The measure this week was passed with a supermajority, thanks to 2010’s Proposition 26, “which more stringently defined what is a tax,” explained the California Foundation for Commerce and Education’s Loren Kaye, in a recent Fox & Hounds column. Kaye told me the bill legislators approved Monday was vastly improved with a series of cost controls and regulatory limitations – something he says was the result of the two-thirds vote process required under Prop. 26.
It’s understandable why many business leaders embrace cap and trade as preferable to the heavier hand of state regulation that the governor threatened, but the legislation will still dramatically increase consumer and business costs and harm the state’s economic competitiveness moving forward. Indeed, Brown’s two choices are entirely of his own making. There are other possible choices besides a costly system that increases gas costs by an additional 63 cents a gallon and something that might be even worse.
For instance, some free-market advocates argue for a revenue-neutral carbon tax. In other words, a tax would be imposed on greenhouse-gas emissions, but other business taxes would be reduced to offset the increases. If the goal is to reduce climate change — rather than, say, find a way to fund social programs — then a tax on the type of pollution that causes climate change would depress carbon emissions without harming the economy. There are other ideas, too, but the point is legislators needn’t embrace Brown’s false dichotomy.

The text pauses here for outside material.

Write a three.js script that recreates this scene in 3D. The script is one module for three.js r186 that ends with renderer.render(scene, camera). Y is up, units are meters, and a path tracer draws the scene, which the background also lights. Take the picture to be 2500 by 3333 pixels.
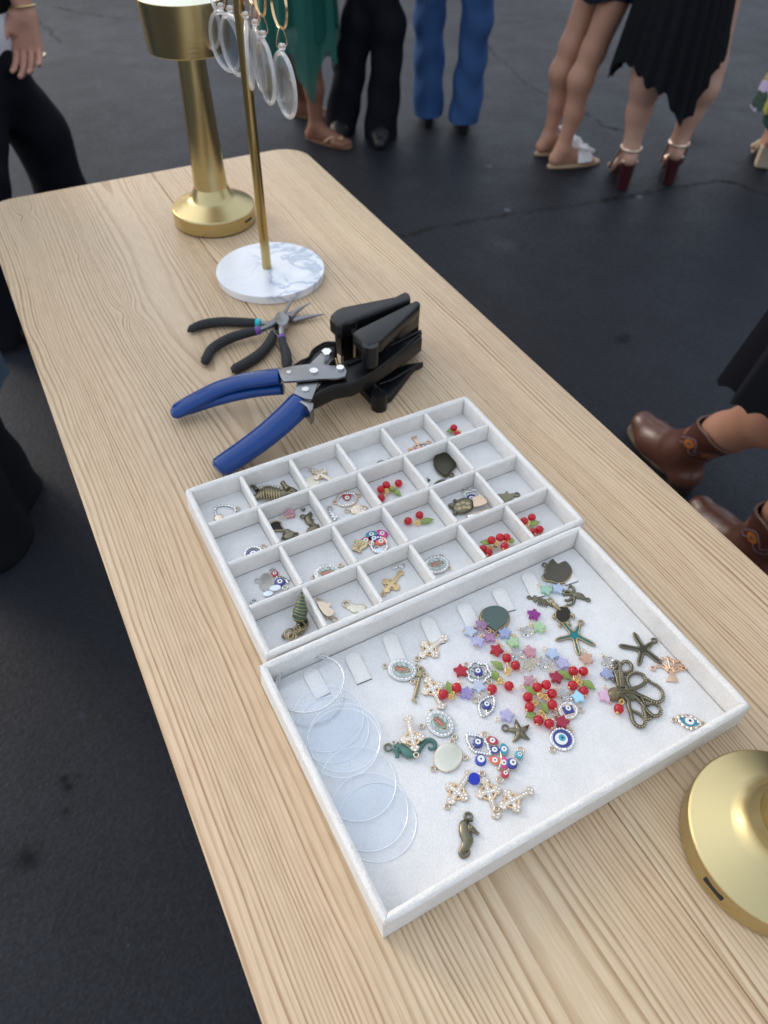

Some Republicans were just happy to be perceived as relevant. One Senate Republican voted in favor of the bill (Sen. Tom Berryhill of Modesto), as did seven GOP Assembly members. The Legislature also voted for a companion bill to beef up pollution-monitoring efforts. So legislation that will drive up gas prices to stratospheric levels passed on a bipartisan basis, making it that much harder for angry consumers to focus their coming wrath.